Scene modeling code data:
________________________________________

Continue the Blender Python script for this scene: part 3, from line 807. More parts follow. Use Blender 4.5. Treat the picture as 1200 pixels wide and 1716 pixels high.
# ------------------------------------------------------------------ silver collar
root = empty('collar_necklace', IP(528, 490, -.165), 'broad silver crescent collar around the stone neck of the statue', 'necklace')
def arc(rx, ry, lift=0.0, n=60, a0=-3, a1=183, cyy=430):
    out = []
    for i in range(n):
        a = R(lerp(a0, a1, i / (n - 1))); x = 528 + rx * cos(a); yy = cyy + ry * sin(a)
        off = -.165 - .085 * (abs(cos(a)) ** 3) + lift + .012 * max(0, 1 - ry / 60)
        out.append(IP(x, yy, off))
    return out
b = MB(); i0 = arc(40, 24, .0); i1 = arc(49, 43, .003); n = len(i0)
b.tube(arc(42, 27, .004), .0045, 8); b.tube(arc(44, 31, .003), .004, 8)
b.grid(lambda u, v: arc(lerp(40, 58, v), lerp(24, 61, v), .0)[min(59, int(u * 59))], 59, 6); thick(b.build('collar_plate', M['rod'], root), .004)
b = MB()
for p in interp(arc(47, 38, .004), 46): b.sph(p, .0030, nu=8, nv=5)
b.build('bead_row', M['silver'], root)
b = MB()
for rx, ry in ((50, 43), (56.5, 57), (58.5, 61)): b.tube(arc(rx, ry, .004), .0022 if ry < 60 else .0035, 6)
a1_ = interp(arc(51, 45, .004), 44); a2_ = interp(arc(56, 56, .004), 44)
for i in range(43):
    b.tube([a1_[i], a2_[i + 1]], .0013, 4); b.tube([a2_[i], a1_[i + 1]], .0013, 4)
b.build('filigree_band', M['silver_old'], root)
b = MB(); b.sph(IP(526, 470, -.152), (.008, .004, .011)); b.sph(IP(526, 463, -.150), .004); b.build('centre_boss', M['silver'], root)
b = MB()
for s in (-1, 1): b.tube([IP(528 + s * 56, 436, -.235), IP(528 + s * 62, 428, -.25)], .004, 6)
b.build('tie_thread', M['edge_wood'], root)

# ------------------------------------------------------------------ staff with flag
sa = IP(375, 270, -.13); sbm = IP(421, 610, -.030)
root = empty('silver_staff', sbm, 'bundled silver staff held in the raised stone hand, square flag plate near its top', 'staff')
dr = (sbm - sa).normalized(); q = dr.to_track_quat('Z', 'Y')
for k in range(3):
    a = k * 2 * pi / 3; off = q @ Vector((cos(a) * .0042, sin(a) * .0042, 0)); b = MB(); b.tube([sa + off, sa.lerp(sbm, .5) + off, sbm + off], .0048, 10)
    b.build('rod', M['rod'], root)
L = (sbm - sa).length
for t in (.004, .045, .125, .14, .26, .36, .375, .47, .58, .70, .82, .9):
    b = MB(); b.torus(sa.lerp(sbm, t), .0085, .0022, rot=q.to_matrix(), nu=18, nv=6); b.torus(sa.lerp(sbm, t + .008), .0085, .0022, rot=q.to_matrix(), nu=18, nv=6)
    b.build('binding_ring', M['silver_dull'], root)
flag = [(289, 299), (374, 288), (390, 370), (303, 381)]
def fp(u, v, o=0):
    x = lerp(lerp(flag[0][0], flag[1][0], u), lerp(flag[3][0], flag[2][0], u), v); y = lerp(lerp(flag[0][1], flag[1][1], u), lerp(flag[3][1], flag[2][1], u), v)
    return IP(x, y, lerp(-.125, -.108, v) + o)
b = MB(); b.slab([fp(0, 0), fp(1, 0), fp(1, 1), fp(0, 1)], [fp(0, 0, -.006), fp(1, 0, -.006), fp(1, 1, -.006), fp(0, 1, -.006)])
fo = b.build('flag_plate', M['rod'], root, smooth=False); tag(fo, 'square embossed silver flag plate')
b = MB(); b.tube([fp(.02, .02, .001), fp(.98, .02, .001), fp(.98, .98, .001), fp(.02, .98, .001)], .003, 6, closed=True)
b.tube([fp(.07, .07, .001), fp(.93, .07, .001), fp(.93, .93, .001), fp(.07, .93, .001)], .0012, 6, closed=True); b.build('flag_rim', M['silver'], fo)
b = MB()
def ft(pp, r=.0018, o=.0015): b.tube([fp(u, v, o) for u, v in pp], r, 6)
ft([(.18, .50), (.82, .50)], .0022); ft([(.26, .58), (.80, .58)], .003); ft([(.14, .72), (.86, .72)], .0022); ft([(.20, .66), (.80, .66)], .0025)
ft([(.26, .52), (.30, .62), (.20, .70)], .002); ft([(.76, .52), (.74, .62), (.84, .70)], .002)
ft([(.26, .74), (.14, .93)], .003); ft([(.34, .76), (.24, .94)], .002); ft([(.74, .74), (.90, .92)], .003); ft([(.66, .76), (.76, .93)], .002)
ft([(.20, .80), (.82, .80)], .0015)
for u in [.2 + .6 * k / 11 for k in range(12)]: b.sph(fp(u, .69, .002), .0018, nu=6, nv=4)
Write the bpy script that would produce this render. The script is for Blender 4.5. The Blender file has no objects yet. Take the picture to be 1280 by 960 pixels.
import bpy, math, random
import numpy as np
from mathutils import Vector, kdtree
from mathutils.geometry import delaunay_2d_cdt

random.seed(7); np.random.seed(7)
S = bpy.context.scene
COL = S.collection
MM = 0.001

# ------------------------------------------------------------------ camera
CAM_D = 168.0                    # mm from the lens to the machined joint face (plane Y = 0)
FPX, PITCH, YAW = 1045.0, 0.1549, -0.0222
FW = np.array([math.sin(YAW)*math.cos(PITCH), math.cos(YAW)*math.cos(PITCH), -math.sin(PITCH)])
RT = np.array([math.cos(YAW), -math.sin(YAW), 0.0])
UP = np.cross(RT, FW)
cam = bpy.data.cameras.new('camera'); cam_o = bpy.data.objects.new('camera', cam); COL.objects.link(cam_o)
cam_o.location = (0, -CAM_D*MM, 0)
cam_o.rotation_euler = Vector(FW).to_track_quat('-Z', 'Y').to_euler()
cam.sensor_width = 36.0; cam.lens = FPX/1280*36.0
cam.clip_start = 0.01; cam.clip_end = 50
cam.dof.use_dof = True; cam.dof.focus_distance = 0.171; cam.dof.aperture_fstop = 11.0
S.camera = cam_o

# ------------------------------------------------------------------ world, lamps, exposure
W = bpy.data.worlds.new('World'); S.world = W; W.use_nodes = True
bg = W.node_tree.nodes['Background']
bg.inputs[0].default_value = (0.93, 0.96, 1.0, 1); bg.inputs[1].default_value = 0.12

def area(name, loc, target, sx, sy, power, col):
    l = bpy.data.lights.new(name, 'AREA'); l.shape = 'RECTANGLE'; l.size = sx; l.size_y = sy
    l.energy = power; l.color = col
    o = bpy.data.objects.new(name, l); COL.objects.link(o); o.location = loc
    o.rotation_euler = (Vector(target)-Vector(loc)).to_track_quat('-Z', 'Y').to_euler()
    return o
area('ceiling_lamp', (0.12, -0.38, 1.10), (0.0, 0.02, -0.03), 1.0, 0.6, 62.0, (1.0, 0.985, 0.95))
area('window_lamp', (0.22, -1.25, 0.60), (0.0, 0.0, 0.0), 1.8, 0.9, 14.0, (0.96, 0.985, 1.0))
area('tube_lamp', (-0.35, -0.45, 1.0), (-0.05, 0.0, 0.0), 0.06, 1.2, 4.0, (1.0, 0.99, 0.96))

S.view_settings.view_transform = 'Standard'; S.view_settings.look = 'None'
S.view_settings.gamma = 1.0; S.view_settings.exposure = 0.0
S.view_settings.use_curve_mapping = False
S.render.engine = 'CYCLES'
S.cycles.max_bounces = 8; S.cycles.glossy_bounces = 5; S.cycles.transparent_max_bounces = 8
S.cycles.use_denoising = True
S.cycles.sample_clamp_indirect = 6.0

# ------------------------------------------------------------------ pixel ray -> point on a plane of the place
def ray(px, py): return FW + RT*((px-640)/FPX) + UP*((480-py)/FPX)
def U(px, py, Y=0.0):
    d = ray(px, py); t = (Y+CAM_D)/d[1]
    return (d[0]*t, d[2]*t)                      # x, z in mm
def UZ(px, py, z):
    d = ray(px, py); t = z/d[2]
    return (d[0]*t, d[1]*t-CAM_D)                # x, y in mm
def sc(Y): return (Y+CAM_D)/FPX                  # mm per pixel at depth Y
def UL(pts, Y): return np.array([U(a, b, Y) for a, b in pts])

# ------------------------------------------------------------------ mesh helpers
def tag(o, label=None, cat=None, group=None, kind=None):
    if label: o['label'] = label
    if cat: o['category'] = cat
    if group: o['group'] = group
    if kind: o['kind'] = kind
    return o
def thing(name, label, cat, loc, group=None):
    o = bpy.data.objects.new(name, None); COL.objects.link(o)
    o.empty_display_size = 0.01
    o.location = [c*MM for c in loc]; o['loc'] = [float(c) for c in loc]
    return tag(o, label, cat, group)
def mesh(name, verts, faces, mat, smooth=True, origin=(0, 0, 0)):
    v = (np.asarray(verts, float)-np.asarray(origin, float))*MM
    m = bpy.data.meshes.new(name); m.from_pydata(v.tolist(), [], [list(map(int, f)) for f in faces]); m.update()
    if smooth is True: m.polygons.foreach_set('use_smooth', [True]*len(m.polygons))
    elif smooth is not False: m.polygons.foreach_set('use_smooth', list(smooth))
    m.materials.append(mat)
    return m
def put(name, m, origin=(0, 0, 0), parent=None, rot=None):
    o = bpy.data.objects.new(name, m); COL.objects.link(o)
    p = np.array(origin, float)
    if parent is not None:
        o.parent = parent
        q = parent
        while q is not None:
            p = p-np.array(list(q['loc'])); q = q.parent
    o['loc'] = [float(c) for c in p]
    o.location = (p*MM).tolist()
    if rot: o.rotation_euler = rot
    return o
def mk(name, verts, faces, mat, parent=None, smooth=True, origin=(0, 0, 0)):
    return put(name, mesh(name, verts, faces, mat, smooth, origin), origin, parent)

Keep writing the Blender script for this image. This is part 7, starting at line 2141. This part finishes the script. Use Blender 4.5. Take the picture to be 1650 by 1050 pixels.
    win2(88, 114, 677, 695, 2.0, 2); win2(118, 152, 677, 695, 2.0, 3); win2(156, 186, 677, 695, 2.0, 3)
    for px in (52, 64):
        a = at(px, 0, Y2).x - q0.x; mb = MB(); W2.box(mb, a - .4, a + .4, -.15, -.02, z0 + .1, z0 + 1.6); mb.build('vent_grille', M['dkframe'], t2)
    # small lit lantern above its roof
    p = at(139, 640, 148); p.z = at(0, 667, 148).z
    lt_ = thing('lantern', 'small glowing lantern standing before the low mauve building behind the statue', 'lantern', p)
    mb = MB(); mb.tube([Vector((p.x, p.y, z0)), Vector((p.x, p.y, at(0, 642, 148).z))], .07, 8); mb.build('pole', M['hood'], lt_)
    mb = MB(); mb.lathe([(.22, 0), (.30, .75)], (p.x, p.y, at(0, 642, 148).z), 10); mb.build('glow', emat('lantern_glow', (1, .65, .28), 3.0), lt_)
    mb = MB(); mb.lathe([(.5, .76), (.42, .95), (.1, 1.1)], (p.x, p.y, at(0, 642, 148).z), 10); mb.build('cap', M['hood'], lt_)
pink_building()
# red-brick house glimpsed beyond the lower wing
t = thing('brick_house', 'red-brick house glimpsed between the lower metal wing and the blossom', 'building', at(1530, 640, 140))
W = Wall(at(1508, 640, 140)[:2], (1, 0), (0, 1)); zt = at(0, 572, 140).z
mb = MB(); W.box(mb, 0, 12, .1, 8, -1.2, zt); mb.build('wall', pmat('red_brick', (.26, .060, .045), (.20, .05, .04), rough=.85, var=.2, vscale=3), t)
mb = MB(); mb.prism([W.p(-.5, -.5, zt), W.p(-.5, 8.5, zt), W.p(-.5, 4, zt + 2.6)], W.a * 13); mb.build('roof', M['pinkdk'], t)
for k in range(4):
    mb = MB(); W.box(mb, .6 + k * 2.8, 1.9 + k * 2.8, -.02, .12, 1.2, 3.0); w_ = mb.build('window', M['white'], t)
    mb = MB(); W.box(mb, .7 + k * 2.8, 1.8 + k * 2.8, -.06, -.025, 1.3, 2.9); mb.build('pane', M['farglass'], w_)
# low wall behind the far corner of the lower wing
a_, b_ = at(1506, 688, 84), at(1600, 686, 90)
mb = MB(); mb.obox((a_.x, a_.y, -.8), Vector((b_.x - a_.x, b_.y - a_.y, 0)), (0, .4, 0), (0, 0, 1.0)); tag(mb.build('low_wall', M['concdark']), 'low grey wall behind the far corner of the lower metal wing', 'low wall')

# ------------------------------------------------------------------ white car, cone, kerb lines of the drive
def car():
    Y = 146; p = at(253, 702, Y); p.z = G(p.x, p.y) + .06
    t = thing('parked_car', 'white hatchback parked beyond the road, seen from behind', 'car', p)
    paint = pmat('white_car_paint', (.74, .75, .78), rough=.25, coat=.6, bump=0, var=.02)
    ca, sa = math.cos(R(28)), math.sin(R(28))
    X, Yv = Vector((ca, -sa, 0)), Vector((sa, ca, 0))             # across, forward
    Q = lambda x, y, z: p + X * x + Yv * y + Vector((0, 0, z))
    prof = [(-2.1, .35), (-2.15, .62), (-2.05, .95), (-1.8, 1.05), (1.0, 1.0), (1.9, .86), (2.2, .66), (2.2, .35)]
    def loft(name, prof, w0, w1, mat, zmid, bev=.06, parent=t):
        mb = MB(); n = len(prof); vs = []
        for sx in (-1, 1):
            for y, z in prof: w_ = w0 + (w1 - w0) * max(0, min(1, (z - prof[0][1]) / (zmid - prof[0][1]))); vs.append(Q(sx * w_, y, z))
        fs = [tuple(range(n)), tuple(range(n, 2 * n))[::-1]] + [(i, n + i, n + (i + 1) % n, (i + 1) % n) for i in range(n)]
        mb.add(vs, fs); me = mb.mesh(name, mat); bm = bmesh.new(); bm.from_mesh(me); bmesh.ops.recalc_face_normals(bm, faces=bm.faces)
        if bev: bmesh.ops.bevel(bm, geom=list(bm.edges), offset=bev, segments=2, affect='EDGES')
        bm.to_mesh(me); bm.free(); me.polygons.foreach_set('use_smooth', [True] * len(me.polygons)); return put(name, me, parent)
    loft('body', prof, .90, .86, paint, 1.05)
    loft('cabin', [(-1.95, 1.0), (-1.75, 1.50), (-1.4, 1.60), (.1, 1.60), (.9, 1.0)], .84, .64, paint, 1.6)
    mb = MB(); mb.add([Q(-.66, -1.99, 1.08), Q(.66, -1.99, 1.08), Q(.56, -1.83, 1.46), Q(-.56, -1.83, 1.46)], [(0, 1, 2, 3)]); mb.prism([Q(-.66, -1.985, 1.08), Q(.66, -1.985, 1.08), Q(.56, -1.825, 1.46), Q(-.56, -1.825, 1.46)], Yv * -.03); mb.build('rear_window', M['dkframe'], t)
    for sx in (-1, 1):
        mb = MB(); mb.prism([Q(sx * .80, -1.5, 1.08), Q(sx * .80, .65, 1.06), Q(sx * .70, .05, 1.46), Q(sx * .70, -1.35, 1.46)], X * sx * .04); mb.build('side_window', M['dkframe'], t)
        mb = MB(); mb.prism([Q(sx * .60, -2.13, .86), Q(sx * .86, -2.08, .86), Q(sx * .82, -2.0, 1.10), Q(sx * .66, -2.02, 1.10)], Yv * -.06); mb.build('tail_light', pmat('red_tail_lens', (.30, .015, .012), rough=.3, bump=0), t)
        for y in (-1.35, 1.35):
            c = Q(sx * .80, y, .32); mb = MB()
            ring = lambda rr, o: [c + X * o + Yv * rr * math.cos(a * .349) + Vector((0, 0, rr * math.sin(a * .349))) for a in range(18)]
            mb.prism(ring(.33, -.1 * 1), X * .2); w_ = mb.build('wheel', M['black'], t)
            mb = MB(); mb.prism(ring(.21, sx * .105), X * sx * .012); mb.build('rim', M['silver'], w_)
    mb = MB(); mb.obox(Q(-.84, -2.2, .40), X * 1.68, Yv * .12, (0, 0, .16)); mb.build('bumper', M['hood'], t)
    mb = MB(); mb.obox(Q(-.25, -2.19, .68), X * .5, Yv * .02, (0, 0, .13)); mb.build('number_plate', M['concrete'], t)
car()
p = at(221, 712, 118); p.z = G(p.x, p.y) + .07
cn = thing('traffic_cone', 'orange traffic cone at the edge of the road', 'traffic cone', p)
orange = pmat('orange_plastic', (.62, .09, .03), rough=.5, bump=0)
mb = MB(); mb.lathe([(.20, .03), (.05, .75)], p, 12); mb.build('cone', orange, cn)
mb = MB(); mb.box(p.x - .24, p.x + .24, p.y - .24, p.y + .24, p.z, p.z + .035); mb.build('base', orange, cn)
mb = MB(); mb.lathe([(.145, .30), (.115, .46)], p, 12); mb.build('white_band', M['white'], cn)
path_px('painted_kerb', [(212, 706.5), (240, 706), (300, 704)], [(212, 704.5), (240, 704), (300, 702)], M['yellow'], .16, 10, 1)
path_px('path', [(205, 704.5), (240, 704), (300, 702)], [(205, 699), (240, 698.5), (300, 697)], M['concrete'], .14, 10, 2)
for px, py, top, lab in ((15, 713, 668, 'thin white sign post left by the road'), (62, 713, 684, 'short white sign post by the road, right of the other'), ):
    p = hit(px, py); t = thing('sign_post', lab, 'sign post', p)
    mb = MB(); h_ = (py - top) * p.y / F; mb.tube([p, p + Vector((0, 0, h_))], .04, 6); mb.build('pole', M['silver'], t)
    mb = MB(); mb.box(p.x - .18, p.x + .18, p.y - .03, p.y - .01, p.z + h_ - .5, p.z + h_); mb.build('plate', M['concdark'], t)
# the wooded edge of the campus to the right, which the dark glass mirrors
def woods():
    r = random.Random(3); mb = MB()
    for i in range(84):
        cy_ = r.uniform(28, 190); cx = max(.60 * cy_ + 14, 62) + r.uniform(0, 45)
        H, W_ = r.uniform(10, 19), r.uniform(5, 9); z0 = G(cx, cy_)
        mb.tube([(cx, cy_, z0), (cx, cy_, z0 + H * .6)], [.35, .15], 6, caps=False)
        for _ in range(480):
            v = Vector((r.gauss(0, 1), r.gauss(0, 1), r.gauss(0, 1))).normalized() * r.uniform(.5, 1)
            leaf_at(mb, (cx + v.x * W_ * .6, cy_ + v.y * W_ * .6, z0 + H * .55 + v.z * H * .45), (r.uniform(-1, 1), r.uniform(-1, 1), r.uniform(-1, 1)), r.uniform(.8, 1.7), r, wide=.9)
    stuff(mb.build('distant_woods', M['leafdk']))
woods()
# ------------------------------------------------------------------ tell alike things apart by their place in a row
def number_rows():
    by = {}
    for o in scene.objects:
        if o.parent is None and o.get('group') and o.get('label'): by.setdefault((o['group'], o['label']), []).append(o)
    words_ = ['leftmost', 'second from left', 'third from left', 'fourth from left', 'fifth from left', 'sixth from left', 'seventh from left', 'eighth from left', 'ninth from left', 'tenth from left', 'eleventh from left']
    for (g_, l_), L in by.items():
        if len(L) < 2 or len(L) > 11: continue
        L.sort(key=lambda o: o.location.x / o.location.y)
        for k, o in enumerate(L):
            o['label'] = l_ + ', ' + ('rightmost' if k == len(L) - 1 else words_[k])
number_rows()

________________________________________

» Exercise prompt: Retype the entries above exactly, but only from the line containing "Write the bpy" through the line containing "bg.inputs[0].default_value = (0.93, 0.96, 1.0, 1);", both included.

» Answer below:
Write the bpy script that would produce this render. The script is for Blender 4.5. The Blender file has no objects yet. Take the picture to be 1280 by 960 pixels.
import bpy, math, random
import numpy as np
from mathutils import Vector, kdtree
from mathutils.geometry import delaunay_2d_cdt

random.seed(7); np.random.seed(7)
S = bpy.context.scene
COL = S.collection
MM = 0.001

# ------------------------------------------------------------------ camera
CAM_D = 168.0                    # mm from the lens to the machined joint face (plane Y = 0)
FPX, PITCH, YAW = 1045.0, 0.1549, -0.0222
FW = np.array([math.sin(YAW)*math.cos(PITCH), math.cos(YAW)*math.cos(PITCH), -math.sin(PITCH)])
RT = np.array([math.cos(YAW), -math.sin(YAW), 0.0])
UP = np.cross(RT, FW)
cam = bpy.data.cameras.new('camera'); cam_o = bpy.data.objects.new('camera', cam); COL.objects.link(cam_o)
cam_o.location = (0, -CAM_D*MM, 0)
cam_o.rotation_euler = Vector(FW).to_track_quat('-Z', 'Y').to_euler()
cam.sensor_width = 36.0; cam.lens = FPX/1280*36.0
cam.clip_start = 0.01; cam.clip_end = 50
cam.dof.use_dof = True; cam.dof.focus_distance = 0.171; cam.dof.aperture_fstop = 11.0
S.camera = cam_o

# ------------------------------------------------------------------ world, lamps, exposure
W = bpy.data.worlds.new('World'); S.world = W; W.use_nodes = True
bg = W.node_tree.nodes['Background']
bg.inputs[0].default_value = (0.93, 0.96, 1.0, 1); bg.inputs[1].default_value = 0.12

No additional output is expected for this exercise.